Enhanced electrical outputs of thin-film solar thermoelectric generator with optimized metal/dielectric multilayered solar selective absorber

In solar thermoelectric generators (STEGs), solar selective absorbers play a vital role in enhancing the light-to-heat conversion efficiency by improving sunlight absorption and reducing heat radiative loss. Nevertheless, the light-to-heat conversion efficiency depends strongly on the operating condition, which needs to be optimized to suit the practical application. In this work, Cr/SiO 2 -based six-layer solar selective absorber was designed to maximize the photothermal conversion efficiency for the operating temperature of 300 or 600 K and solar concentration ratio of 1 Sun. Series-connected p-type Bi 0.5 Sb 1.5 Te 3 and n-type Bi 2 Te 2.7 Se 0.3 -based planar thin-film STEGs were prepared by shadow-mask-assisted magnetron sputtering with the designed solar selective absorber or black paint as the solar heater.
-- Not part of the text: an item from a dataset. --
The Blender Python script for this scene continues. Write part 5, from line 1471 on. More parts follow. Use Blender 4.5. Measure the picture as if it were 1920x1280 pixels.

When exposed to a standard solar simulator without any optical concentration, the thin-film STEG with the solar selective absorber optimized for 300 K exhibits the highest electrical outputs (1.3 mV and 0.3 μA), while the STEG with solar absorber designed for 600 K shows a lower outputs, even less than the one with black paint. The results demonstrate that not only the solar absorptance and thermal emittance, but also operating conditions should be particularly considered in designing solar selective absorbers.